Dozens of other countries around the world use its products. The firm commands around a 60% share of the £360m global market in countermeasures.

But both US and UK military budgets are under tight pressure ahead of a complete withdrawal from Afghanistan.

The US is expected to cut nearly $500bn (£310bn) from defence expenditure over the next decade and Britain's Ministry of Defence has ordered a review of its procurement process.

Chemring admitted it has been hit by slow adaptation to changing tempos after more than a decade of US and UK military combat in Iraq and Afghanistan.

"In part, this resulted from a failure to anticipate the likely impact of the changing market dynamics on the group's businesses, but also reflected failures in performance at several of our businesses," it said.

Technical faults with a countermeasure product have seen it rejected by a customer recently.

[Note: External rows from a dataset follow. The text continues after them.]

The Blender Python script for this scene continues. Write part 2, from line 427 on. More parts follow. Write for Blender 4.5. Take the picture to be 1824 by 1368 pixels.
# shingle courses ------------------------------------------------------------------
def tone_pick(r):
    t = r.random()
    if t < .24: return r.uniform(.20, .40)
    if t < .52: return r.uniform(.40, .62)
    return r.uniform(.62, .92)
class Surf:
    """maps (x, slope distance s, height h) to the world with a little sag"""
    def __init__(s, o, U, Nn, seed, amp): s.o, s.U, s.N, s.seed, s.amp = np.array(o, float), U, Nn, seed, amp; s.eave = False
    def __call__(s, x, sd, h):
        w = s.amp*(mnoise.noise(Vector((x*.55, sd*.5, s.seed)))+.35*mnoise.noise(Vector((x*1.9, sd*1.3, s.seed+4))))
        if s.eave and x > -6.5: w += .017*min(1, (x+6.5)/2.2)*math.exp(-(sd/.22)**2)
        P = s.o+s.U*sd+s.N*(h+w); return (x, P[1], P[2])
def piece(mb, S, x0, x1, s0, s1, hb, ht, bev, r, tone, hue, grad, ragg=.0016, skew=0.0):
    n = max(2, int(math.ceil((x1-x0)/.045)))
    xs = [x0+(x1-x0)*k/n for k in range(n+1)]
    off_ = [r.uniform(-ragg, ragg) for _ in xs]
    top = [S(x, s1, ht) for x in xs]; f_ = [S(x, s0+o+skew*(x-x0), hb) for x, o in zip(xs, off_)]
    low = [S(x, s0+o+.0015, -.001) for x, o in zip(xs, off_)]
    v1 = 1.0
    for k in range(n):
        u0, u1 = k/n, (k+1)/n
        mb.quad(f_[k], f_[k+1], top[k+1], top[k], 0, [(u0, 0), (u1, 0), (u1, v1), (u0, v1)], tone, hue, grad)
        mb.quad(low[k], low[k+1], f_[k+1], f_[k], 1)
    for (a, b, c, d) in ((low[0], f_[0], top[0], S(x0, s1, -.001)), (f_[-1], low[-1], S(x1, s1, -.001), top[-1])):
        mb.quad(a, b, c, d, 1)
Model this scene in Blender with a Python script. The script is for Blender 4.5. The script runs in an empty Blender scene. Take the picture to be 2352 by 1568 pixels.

It has also failed to get export licences for a major vehicle-based mortar system for a Middle East customer.

And it hinted that the so-called Arab Spring - with uncertainty over ruling regimes - made export licences "more difficult to achieve in some markets".

The company, which is saddled with net debt of £250m, has recently seen the departure of its chief executive and a decision by private equity firm the Carlyle Group to pull out of takeover talks.

"The wider market backdrop is likely to remain challenging," the company said.

"Chemring needs to adapt and better equip itself in order to meet these challenges."